A mais recente polémica sobre alegados casos de assédio sexual e moral nas universidades portuguesas estourou na terça-feira. Um livro sobre má conduta sexual na academia, publicado a 31 de março na prestigiada editora académica "Routledge", dá conta, no último capítulo, de condutas sexuais inapropriadas numa instituição. Apesar de não ser nomeada, pode ser identificada como o CES, a instituição em comum no percurso das três autoras. Anteontem, o centro anunciou que irá constituir uma comissão independente para investigar. Os visados, que não foram identificados no livro, são Boaventura Sousa Santos, diretor emérito do CES, e o investigador Bruno Sena Martins. Ambos negam ter tido comportamentos inapropriados. Sousa Santos considera que a acusação é "vergonhosa e vil".
Fonte da Universidade de Coimbra disse que "não foi registado qualquer caso provado de assédio moral ou sexual sob alçada disciplinar" da instituição e aponta que o CES é uma "associação privada sem fins lucrativos, estatutária e juridicamente independente".
Alunos não conhecem canais
O presidente do Conselho de Reitores das Universidades Portuguesas (CRUP) disse, em comunicado, que a prioridade é o apoio às vítimas e que "as universidades devem investigar até ao fim". Fonte do CRUP explica que as instituições seguem a Lei Geral do Trabalho em Funções Públicas, o que obriga à instauração de um processo de inquérito interno quando há uma denúncia. Caso se comprove, segue-se um processo disciplinar e poderá ser comunicado às autoridades.

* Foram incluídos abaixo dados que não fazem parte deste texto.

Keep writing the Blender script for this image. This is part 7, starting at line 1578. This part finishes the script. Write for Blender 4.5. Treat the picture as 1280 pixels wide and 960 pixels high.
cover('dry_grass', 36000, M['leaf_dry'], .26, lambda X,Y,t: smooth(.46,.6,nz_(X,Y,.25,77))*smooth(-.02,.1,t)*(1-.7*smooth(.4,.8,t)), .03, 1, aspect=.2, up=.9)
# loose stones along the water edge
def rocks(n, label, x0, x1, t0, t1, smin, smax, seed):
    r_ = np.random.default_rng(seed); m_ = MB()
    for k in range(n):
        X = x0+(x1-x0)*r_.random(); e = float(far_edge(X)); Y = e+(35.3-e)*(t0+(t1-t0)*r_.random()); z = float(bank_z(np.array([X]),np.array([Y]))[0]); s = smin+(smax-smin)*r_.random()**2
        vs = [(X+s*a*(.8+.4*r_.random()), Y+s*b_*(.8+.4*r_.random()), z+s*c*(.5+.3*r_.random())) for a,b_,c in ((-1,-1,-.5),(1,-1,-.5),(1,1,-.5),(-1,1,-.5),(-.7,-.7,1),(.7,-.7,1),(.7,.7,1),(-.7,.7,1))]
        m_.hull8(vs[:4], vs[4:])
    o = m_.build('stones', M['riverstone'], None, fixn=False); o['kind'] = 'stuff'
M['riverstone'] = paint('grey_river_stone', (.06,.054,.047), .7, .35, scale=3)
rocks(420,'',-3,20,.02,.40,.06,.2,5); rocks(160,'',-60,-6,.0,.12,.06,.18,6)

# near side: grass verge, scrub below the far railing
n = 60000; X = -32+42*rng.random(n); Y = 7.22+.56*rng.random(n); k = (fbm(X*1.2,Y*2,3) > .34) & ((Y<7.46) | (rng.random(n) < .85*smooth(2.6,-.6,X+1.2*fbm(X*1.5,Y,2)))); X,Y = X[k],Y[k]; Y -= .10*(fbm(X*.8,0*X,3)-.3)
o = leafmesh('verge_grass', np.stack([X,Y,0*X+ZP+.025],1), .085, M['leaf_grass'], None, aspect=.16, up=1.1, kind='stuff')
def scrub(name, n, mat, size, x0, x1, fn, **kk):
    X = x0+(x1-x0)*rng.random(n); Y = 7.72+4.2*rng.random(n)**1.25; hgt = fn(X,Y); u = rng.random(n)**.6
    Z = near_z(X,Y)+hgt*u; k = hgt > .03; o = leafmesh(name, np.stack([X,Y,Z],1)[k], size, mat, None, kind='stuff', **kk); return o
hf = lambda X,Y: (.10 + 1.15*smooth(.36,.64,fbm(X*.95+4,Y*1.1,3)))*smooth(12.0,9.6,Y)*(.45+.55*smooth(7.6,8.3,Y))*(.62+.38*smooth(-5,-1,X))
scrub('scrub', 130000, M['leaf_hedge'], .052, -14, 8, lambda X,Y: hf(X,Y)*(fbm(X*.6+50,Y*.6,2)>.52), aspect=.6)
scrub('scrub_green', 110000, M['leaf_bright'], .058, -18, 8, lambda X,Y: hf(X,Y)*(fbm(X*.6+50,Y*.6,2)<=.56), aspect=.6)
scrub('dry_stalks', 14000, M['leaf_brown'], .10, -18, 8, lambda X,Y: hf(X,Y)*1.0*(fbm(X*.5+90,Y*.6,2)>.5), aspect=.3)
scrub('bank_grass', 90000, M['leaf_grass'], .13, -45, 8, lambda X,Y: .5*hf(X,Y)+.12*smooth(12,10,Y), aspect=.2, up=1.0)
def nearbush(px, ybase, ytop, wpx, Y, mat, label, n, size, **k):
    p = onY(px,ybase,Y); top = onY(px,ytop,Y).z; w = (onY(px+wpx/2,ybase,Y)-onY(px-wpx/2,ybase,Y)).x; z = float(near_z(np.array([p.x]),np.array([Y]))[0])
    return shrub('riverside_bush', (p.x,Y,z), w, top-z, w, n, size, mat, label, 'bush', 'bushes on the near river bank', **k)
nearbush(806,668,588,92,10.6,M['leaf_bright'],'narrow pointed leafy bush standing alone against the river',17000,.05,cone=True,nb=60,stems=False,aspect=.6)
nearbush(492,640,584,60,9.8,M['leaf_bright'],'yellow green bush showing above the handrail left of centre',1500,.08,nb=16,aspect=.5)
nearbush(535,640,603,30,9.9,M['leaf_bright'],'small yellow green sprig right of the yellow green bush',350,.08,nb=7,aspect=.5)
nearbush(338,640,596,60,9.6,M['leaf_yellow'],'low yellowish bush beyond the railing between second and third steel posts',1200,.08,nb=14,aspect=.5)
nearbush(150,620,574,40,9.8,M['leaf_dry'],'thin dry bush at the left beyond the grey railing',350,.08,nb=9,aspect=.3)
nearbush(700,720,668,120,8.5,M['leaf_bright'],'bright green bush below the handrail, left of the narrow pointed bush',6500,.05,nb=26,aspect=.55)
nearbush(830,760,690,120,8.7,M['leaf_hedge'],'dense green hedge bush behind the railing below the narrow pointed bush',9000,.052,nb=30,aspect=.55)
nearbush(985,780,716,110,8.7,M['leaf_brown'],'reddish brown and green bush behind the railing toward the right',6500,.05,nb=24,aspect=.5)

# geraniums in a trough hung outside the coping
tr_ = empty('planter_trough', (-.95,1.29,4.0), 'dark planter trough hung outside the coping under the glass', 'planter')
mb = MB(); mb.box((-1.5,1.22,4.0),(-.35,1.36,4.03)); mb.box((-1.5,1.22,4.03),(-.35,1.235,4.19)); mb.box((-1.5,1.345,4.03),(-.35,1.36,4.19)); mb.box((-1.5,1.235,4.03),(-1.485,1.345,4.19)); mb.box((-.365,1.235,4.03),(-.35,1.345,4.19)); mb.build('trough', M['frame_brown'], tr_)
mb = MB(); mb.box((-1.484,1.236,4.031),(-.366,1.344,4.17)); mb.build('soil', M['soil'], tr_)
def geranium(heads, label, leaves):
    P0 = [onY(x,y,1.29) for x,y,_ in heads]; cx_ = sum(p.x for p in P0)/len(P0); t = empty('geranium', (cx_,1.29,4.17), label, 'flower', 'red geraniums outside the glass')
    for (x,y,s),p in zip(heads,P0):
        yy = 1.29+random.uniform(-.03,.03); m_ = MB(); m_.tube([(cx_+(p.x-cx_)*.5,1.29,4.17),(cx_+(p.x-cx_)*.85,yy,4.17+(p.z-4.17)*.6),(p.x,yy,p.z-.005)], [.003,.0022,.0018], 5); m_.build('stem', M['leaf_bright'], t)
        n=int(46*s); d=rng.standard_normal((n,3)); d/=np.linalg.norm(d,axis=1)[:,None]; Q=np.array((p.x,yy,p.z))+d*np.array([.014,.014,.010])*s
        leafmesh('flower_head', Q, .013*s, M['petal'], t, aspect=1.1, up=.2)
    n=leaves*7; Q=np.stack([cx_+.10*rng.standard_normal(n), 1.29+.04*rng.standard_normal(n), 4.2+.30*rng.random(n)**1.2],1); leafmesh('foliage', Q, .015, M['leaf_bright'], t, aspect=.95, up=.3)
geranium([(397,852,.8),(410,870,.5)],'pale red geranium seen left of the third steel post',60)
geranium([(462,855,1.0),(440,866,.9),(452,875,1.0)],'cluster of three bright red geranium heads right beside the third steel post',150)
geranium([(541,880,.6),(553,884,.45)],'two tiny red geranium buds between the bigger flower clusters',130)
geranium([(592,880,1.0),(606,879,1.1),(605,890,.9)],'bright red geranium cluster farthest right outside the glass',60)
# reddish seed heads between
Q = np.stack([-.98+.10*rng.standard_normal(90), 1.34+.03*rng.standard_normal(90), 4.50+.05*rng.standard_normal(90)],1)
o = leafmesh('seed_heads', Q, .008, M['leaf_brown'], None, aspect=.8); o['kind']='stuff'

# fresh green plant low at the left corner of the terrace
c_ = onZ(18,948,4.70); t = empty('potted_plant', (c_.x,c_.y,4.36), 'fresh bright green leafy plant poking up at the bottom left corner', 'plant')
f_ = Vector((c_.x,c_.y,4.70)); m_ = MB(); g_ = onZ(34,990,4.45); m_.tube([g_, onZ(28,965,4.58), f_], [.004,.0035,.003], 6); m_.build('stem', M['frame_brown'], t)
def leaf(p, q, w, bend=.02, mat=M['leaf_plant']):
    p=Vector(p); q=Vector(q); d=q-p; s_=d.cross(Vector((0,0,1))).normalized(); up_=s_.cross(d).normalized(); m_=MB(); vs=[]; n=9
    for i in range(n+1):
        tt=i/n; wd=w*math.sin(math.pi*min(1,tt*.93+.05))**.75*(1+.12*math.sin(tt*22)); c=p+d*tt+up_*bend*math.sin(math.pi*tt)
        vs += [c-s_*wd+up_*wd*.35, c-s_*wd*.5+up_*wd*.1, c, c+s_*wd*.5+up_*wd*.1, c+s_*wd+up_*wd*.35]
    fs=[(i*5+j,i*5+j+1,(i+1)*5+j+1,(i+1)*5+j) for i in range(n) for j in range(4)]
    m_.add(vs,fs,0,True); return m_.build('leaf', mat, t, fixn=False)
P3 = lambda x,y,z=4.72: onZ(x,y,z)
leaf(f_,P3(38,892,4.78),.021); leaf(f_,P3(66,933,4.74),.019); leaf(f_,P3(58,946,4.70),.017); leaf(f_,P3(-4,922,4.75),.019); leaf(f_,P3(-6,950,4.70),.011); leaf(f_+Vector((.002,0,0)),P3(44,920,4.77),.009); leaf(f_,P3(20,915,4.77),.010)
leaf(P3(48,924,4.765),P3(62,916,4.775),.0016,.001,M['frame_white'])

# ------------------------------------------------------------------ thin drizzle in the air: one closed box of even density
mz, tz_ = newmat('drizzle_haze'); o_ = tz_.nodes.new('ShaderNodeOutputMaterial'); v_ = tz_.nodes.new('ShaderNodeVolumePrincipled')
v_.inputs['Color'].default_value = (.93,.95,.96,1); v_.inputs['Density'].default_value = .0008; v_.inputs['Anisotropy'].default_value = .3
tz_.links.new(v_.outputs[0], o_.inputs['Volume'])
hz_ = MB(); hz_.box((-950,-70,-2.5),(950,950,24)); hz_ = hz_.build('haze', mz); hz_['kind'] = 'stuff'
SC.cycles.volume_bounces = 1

A polémica no CES não é única. Em dezembro de 2021, centenas de estudantes manifestaram-se contra o assédio sexual na Universidade do Minho. Em abril de 2022, soube-se que o conselho pedagógico da Faculdade de Direito da Universidade de Lisboa recebeu 50 queixas de assédio e discriminação, tendo sido posteriormente criado um gabinete de apoio à vítima. A ministra do Ensino Superior recomendou então às universidades a adoção de códigos de conduta e a criação de canais de denúncias. O Governo não respondeu, em tempo útil, sobre o balanço que faz deste apelo.
O JN contactou seis universidades e apenas duas responderam. Coimbra tem, "desde junho de 2022, a plataforma denuncia.uc.pt": houve duas queixas de assédio moral, uma foi arquivada e a outra está em fase de instrução. A U.Porto recebeu "19 queixas e/ou reclamações validadas", sendo que cinco são sobre assédio moral e/ou sexual e motivaram processos de inquérito.
A presidente da Federação Académica de Lisboa diz que "existem canais de denúncia e muitos deles funcionam de forma anónima, mas os alunos não os conhecem". Catarina Ruivo defende uma ampla divulgação e sugere que sejam feitos relatórios de acompanhamento. A mesma opinião tem Daniel Cotrim, da Associação Portuguesa de Apoio à Vítima, que defende uma articulação com entidades externas, caso as vítimas não se sintam confortáveis para expor os casos nos canais internos das instituições.